[START OF PROVIDED DATA]

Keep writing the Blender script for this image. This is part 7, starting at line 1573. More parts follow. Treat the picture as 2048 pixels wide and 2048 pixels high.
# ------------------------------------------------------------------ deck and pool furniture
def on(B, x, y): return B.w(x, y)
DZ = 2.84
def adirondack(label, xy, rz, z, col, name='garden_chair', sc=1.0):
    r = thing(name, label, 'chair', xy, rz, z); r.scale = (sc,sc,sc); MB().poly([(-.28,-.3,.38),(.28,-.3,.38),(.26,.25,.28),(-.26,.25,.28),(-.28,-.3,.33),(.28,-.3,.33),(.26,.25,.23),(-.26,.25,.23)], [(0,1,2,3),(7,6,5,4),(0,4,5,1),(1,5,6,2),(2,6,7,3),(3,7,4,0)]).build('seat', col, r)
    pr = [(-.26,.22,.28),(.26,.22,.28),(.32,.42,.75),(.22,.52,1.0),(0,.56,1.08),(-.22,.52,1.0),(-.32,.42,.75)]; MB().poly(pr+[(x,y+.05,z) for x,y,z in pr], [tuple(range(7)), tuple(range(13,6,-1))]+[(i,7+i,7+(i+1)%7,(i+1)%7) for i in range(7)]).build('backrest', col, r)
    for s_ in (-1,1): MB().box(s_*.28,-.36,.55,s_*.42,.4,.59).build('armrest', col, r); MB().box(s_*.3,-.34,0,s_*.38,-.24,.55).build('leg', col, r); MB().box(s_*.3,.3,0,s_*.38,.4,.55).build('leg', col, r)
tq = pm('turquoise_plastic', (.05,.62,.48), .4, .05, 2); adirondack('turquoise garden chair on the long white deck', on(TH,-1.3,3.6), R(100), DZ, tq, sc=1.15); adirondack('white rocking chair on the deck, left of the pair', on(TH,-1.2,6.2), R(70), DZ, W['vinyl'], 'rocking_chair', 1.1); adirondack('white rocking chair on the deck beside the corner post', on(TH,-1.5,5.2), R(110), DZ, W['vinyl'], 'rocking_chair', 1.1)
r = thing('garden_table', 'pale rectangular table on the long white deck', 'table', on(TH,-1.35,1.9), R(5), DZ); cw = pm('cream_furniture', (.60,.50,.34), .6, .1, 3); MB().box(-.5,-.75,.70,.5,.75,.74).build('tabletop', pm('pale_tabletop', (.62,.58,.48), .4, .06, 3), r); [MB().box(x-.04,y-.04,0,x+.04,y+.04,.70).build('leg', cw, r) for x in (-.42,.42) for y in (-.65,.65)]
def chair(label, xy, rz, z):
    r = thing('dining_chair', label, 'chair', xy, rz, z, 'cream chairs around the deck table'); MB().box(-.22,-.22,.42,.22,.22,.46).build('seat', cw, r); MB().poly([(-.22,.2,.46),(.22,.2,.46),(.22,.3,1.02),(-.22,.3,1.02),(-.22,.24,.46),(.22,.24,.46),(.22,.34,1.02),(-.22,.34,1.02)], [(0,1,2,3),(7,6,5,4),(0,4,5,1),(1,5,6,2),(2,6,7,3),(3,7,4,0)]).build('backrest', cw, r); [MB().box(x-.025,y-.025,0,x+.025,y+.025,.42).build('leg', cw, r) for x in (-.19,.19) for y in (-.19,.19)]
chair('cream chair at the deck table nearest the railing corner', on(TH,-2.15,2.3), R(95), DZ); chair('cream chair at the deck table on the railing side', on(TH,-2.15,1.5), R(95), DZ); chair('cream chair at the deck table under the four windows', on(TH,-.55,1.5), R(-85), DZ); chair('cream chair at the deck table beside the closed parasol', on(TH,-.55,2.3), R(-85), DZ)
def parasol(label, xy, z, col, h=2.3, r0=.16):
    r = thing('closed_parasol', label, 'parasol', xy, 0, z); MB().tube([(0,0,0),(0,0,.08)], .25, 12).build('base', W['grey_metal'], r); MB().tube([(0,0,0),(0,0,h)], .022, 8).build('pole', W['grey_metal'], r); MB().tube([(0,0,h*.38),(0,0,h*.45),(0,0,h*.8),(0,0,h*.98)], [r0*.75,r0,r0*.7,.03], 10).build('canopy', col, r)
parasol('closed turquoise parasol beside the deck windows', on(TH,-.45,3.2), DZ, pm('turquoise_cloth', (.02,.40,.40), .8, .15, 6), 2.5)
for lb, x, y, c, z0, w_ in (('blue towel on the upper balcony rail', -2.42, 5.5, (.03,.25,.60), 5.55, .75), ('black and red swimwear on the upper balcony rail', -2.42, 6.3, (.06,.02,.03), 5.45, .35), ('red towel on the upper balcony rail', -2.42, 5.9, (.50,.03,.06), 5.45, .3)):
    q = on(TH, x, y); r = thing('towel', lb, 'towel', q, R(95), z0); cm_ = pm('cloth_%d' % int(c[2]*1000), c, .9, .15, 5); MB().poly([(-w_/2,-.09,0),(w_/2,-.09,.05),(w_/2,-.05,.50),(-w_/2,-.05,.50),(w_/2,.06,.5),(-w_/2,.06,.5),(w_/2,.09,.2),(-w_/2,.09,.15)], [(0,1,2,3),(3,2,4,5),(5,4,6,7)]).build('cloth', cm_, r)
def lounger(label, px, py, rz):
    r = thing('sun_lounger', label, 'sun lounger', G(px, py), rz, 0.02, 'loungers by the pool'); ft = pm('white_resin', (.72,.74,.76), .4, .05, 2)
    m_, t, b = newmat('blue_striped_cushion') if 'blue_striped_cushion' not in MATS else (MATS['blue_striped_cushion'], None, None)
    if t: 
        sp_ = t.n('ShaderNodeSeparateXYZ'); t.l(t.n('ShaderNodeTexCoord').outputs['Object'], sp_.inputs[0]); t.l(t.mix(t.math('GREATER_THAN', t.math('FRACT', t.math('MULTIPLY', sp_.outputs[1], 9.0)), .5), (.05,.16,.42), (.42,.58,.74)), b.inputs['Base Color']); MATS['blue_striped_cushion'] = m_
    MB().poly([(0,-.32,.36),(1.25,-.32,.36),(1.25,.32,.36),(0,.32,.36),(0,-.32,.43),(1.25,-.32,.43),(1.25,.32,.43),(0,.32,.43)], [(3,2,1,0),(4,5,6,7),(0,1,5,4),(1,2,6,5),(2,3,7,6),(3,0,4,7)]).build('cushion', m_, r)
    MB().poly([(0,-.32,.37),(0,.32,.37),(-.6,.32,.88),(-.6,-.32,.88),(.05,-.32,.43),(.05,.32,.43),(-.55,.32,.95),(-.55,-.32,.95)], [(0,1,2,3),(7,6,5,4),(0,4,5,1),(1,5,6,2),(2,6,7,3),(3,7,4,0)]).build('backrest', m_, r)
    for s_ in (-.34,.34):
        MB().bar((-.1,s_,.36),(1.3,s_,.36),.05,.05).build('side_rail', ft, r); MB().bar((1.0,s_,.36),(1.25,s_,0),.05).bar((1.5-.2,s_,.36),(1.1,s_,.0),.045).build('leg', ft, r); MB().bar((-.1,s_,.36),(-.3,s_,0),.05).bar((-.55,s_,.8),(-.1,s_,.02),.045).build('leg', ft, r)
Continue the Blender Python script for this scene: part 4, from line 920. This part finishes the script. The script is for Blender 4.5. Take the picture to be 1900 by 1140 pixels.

[END OF PROVIDED DATA]

● TASK PROMPT
Retype all of the material, keeping each line exact.

● ANSWER TO THIS EXERCISE
Keep writing the Blender script for this image. This is part 7, starting at line 1573. More parts follow. Treat the picture as 2048 pixels wide and 2048 pixels high.
# ------------------------------------------------------------------ deck and pool furniture
def on(B, x, y): return B.w(x, y)
DZ = 2.84
def adirondack(label, xy, rz, z, col, name='garden_chair', sc=1.0):
    r = thing(name, label, 'chair', xy, rz, z); r.scale = (sc,sc,sc); MB().poly([(-.28,-.3,.38),(.28,-.3,.38),(.26,.25,.28),(-.26,.25,.28),(-.28,-.3,.33),(.28,-.3,.33),(.26,.25,.23),(-.26,.25,.23)], [(0,1,2,3),(7,6,5,4),(0,4,5,1),(1,5,6,2),(2,6,7,3),(3,7,4,0)]).build('seat', col, r)
    pr = [(-.26,.22,.28),(.26,.22,.28),(.32,.42,.75),(.22,.52,1.0),(0,.56,1.08),(-.22,.52,1.0),(-.32,.42,.75)]; MB().poly(pr+[(x,y+.05,z) for x,y,z in pr], [tuple(range(7)), tuple(range(13,6,-1))]+[(i,7+i,7+(i+1)%7,(i+1)%7) for i in range(7)]).build('backrest', col, r)
    for s_ in (-1,1): MB().box(s_*.28,-.36,.55,s_*.42,.4,.59).build('armrest', col, r); MB().box(s_*.3,-.34,0,s_*.38,-.24,.55).build('leg', col, r); MB().box(s_*.3,.3,0,s_*.38,.4,.55).build('leg', col, r)
tq = pm('turquoise_plastic', (.05,.62,.48), .4, .05, 2); adirondack('turquoise garden chair on the long white deck', on(TH,-1.3,3.6), R(100), DZ, tq, sc=1.15); adirondack('white rocking chair on the deck, left of the pair', on(TH,-1.2,6.2), R(70), DZ, W['vinyl'], 'rocking_chair', 1.1); adirondack('white rocking chair on the deck beside the corner post', on(TH,-1.5,5.2), R(110), DZ, W['vinyl'], 'rocking_chair', 1.1)
r = thing('garden_table', 'pale rectangular table on the long white deck', 'table', on(TH,-1.35,1.9), R(5), DZ); cw = pm('cream_furniture', (.60,.50,.34), .6, .1, 3); MB().box(-.5,-.75,.70,.5,.75,.74).build('tabletop', pm('pale_tabletop', (.62,.58,.48), .4, .06, 3), r); [MB().box(x-.04,y-.04,0,x+.04,y+.04,.70).build('leg', cw, r) for x in (-.42,.42) for y in (-.65,.65)]
def chair(label, xy, rz, z):
    r = thing('dining_chair', label, 'chair', xy, rz, z, 'cream chairs around the deck table'); MB().box(-.22,-.22,.42,.22,.22,.46).build('seat', cw, r); MB().poly([(-.22,.2,.46),(.22,.2,.46),(.22,.3,1.02),(-.22,.3,1.02),(-.22,.24,.46),(.22,.24,.46),(.22,.34,1.02),(-.22,.34,1.02)], [(0,1,2,3),(7,6,5,4),(0,4,5,1),(1,5,6,2),(2,6,7,3),(3,7,4,0)]).build('backrest', cw, r); [MB().box(x-.025,y-.025,0,x+.025,y+.025,.42).build('leg', cw, r) for x in (-.19,.19) for y in (-.19,.19)]
chair('cream chair at the deck table nearest the railing corner', on(TH,-2.15,2.3), R(95), DZ); chair('cream chair at the deck table on the railing side', on(TH,-2.15,1.5), R(95), DZ); chair('cream chair at the deck table under the four windows', on(TH,-.55,1.5), R(-85), DZ); chair('cream chair at the deck table beside the closed parasol', on(TH,-.55,2.3), R(-85), DZ)
def parasol(label, xy, z, col, h=2.3, r0=.16):
    r = thing('closed_parasol', label, 'parasol', xy, 0, z); MB().tube([(0,0,0),(0,0,.08)], .25, 12).build('base', W['grey_metal'], r); MB().tube([(0,0,0),(0,0,h)], .022, 8).build('pole', W['grey_metal'], r); MB().tube([(0,0,h*.38),(0,0,h*.45),(0,0,h*.8),(0,0,h*.98)], [r0*.75,r0,r0*.7,.03], 10).build('canopy', col, r)
parasol('closed turquoise parasol beside the deck windows', on(TH,-.45,3.2), DZ, pm('turquoise_cloth', (.02,.40,.40), .8, .15, 6), 2.5)
for lb, x, y, c, z0, w_ in (('blue towel on the upper balcony rail', -2.42, 5.5, (.03,.25,.60), 5.55, .75), ('black and red swimwear on the upper balcony rail', -2.42, 6.3, (.06,.02,.03), 5.45, .35), ('red towel on the upper balcony rail', -2.42, 5.9, (.50,.03,.06), 5.45, .3)):
    q = on(TH, x, y); r = thing('towel', lb, 'towel', q, R(95), z0); cm_ = pm('cloth_%d' % int(c[2]*1000), c, .9, .15, 5); MB().poly([(-w_/2,-.09,0),(w_/2,-.09,.05),(w_/2,-.05,.50),(-w_/2,-.05,.50),(w_/2,.06,.5),(-w_/2,.06,.5),(w_/2,.09,.2),(-w_/2,.09,.15)], [(0,1,2,3),(3,2,4,5),(5,4,6,7)]).build('cloth', cm_, r)
def lounger(label, px, py, rz):
    r = thing('sun_lounger', label, 'sun lounger', G(px, py), rz, 0.02, 'loungers by the pool'); ft = pm('white_resin', (.72,.74,.76), .4, .05, 2)
    m_, t, b = newmat('blue_striped_cushion') if 'blue_striped_cushion' not in MATS else (MATS['blue_striped_cushion'], None, None)
    if t: 
        sp_ = t.n('ShaderNodeSeparateXYZ'); t.l(t.n('ShaderNodeTexCoord').outputs['Object'], sp_.inputs[0]); t.l(t.mix(t.math('GREATER_THAN', t.math('FRACT', t.math('MULTIPLY', sp_.outputs[1], 9.0)), .5), (.05,.16,.42), (.42,.58,.74)), b.inputs['Base Color']); MATS['blue_striped_cushion'] = m_
    MB().poly([(0,-.32,.36),(1.25,-.32,.36),(1.25,.32,.36),(0,.32,.36),(0,-.32,.43),(1.25,-.32,.43),(1.25,.32,.43),(0,.32,.43)], [(3,2,1,0),(4,5,6,7),(0,1,5,4),(1,2,6,5),(2,3,7,6),(3,0,4,7)]).build('cushion', m_, r)
    MB().poly([(0,-.32,.37),(0,.32,.37),(-.6,.32,.88),(-.6,-.32,.88),(.05,-.32,.43),(.05,.32,.43),(-.55,.32,.95),(-.55,-.32,.95)], [(0,1,2,3),(7,6,5,4),(0,4,5,1),(1,5,6,2),(2,6,7,3),(3,7,4,0)]).build('backrest', m_, r)
    for s_ in (-.34,.34):
        MB().bar((-.1,s_,.36),(1.3,s_,.36),.05,.05).build('side_rail', ft, r); MB().bar((1.0,s_,.36),(1.25,s_,0),.05).bar((1.5-.2,s_,.36),(1.1,s_,.0),.045).build('leg', ft, r); MB().bar((-.1,s_,.36),(-.3,s_,0),.05).bar((-.55,s_,.8),(-.1,s_,.02),.045).build('leg', ft, r)
Continue the Blender Python script for this scene: part 4, from line 920. This part finishes the script. The script is for Blender 4.5. Take the picture to be 1900 by 1140 pixels.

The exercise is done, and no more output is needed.